Quel regard portez-vous sur l’appropriation du numérique par les entreprises françaises ?
De manière globale, les entreprises françaises se sont appropriées les TIC et en ont fait un levier de création de valeur, notamment par la mise en place d’ERP et de portails Internet performants. Toutefois, cette évolution s’est le plus souvent traduite par une recherche d’efficacité optimale sans se préoccuper outre mesure de la sécurisation des données afférentes, qu’elles soient liées à des traitements internes (paie, comptabilité, R&D…) ou externes (fichiers clients, prospects, portail Internet…).
Quels sont les risques, pour les entreprises, d’une mauvaise sécurisation de leur système d’information ?
Le risque est majeur et peut même constituer une menace pour la pérennité de l’entreprise. Ainsi, une entreprise qui ne sécurise pas ses flux de données ou qui ne dispose pas d’une sauvegarde régulière « hors site » du contenu de ses serveurs peut rencontrer de gros problèmes. D’autant qu’en cas de perte ou de vol d’informations à caractère personnel, les dirigeants et les managers pourront voir leur responsabilité personnelle mise en cause, y compris si l’entreprise dispose d’un DSI. Trop d’entreprises sont atteintes de ce que j’appelle le « syndrome de la dernière ligne du tableur », c'est-à-dire une tendance à se focaliser sur les coûts induit par la sécurisation d’un système d’information, au sans tenir compte du fait qu’une absence de précautions sera encore beaucoup plus coûteuse, à terme, pour l’entreprise. Ce genre de raisonnement peut s’avérer extrêmement préjudiciable, à moyen terme.
Dans les ouvrages que vous avez publiés, vous insistez sur le fait que le principal risque, en matière de sécurité informatique, réside dans l’absence de précautions des utilisateurs : pouvez-vous nous en dire plus ?
Effectivement, en tant qu’ancien officier de gendarmerie d’active spécialiste du domaine, il m’est loisible de vous dire que les principales précautions à prendre sont autant d’ordres humain que matériel.
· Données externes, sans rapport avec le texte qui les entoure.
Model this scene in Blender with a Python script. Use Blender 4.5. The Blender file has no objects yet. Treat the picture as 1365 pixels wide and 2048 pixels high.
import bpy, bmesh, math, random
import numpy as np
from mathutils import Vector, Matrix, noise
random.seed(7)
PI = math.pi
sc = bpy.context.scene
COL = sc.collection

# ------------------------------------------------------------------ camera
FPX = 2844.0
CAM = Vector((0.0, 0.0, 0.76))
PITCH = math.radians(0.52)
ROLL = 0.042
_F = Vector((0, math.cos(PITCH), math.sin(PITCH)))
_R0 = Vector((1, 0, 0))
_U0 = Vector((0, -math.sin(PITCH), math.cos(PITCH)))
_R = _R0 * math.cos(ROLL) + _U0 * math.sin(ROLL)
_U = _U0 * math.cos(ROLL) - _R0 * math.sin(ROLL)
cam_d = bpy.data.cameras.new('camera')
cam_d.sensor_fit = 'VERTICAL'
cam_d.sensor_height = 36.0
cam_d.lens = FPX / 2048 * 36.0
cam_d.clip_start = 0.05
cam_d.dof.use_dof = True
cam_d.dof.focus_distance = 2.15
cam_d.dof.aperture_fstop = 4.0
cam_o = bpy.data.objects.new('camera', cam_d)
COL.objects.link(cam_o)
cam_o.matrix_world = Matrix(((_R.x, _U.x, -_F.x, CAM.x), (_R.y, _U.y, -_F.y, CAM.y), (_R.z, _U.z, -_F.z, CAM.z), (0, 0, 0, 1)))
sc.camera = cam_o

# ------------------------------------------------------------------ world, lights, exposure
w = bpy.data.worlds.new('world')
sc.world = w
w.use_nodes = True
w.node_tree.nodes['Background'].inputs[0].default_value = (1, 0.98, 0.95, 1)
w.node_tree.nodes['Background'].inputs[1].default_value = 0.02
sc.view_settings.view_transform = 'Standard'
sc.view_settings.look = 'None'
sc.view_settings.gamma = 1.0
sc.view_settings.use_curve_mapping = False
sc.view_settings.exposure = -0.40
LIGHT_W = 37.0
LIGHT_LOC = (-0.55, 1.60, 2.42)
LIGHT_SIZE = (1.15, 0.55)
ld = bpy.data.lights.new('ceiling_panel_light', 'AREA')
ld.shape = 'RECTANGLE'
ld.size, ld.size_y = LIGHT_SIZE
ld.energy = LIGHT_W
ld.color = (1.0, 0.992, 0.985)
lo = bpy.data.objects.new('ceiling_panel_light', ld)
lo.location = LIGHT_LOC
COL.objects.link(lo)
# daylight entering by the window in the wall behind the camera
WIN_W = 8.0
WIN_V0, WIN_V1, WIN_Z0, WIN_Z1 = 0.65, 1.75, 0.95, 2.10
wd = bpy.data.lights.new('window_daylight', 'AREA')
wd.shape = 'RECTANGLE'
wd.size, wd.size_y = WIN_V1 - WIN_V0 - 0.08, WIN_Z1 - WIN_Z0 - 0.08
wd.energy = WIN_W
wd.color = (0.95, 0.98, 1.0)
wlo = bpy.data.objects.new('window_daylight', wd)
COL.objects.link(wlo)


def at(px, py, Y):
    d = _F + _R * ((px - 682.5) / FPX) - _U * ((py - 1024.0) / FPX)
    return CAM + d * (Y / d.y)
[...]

En effet, la grande majorité des risques numériques trouvent leur source dans une absence de précautions relativement à l’utilisation des outils informatiques mis à disposition des managers et salariés.
Les entreprises prennent-elles conscience des enjeux et des risques ?
Malheureusement, cette prise de conscience que les pouvoirs publics appellent de leurs vœux est encore très faible parmi les dirigeants et managers français. On assiste néanmoins à un regain d’intérêt pour le sujet depuis l’émergence, sur l’agenda médiatique, de ce qu’il est dorénavant convenu d’appeler « l’affaire Snowden ». Depuis le début de ces révélations, je suis de plus en plus sollicité pour sensibiliser et former les managers et dirigeants à ces risques qui ne feront que s’amplifier au fil du temps, mais la route est encore longue avant que l’ensemble des cadres français s’approprient définitivement cette problématique.
Vous abordez, dans vos ouvrages, la question de la « e-réputation » : quels sont les risques encourus par les entreprises et leurs dirigeants ?
Le risque est tout simplement de subir des attaques informationnelles récurrentes soit à l’encontre des produits de l’entreprise, soit directement vis-à-vis de ses dirigeants. A l’instar de toute innovation technologique majeure, l’avènement d’internet apporte simultanément de grands bienfaits et de grands risques… Un des corolaires direct de la compétition économique que nous connaissons réside dans le fait que de plus en plus d’entreprises voient leurs produits et, plus inquiétant encore, leur dirigeants, faire l’objet de mises en cause directes sur Internet, par le biais des réseaux sociaux ou encore des forums.